If the highest rotational symmetry is 3-fold, the pattern will have two other distinct locations with 3-fold rotational symmetry.

4-fold rotationally symmetric patterns will have two positions of 4-fold symmetry and one position of 2-fold symmetry.

6-fold rotationally symmetric patterns will have 3- and 2-fold rotationally symmetric positions that outline a hexagon around the 6-fold center.


So, what I'm really looking for in my first glance at a crease pattern is:

  1. What shapes of twists are used, in what arrangement?
  2. Where are the symmetry points and/or lines?

Looking at the crease pattern in skeleton form can give me answers to both of these questions.

The skeleton simplifies the crease pattern so I'm only looking at the twist type and arrangement - not the specifics of the pattern.

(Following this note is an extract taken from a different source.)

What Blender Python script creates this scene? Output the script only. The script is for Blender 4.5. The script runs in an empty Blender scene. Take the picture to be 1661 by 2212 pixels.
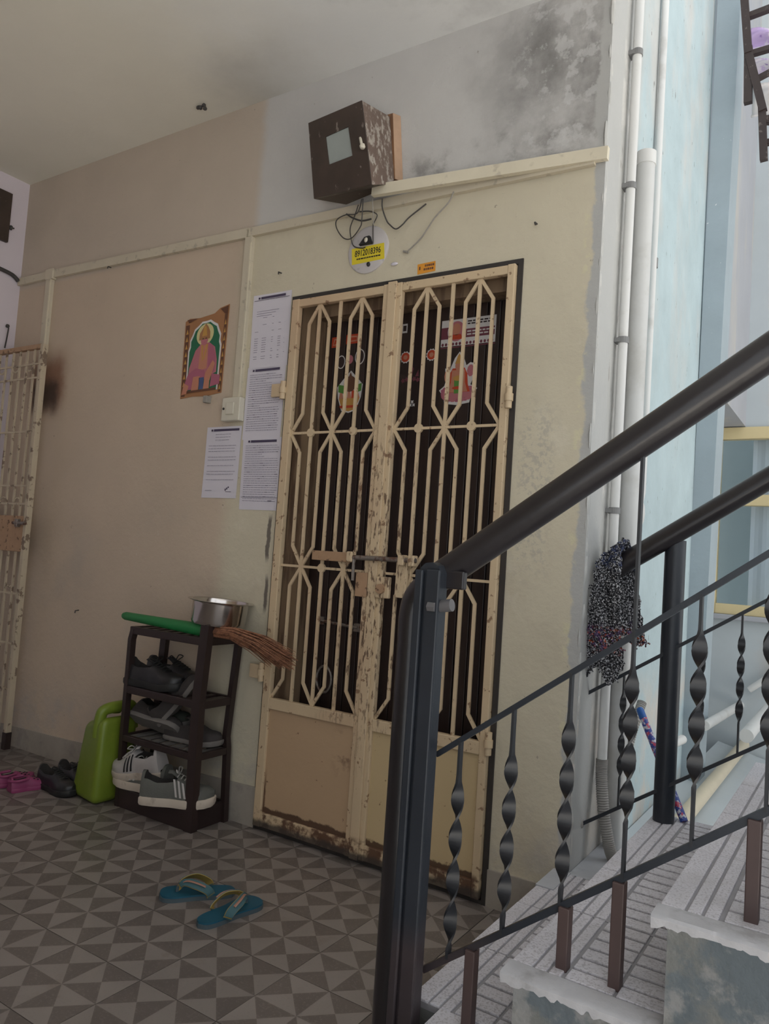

It's also easier to spot symmetries from the skeleton - whether a twist is in a position that allows its maximum possible rotational symmetry is immediately apparent.

For more details about how to draw and analyze a crease pattern skeleton, check out the video at the bottom of the post.

Here's a hint: twists can go in positions with rotational symmetry that are factors of the maximum rotational symmetry of the twist on its own.

So, a hexagon twist can go in positions of 6-fold, 3-fold, 2-fold, or no rotational symmetry but never in a position of 4-fold rotational symmetry.


Contents and Spacing

Where positions and relationships were focused on abstract, general properties of the crease pattern, contents and spacing are focused on the particulars of the crease pattern.

Here's where we ask questions like:

  • Are all the twists of this shape the same type?
  • What kind of twist is this - closed, open, hybrid, stacked, isoarea, other?
  • Is the twist on the front or the back of the paper?
  • How far apart are neighboring twists?
  • Is this distance the same between each pair of twists?
  • If it's not the same, how can I remember which spacing goes where?
  • What's the shortest description that would tell me what to fold?

So, if I'm working on a pattern with hexagons and triangles in 6-fold arrangement I might look at the crease pattern and say:

"This tessellation has closed hexagon twists alternating with closed triangle twists, both on the same side of the paper, and with tube pleat spacing between everything."

That description would be enough for me to fold the whole thing - no crease pattern needed.

I analyze the pattern I just described and several more in the video below in more depth than I can write out here - check it out if you'd like to dive deeper!


More Depth


The skeleton notation has been useful for my students in identifying what parts of the crease pattern to focus on, and I now include it by default in all of my crease patterns.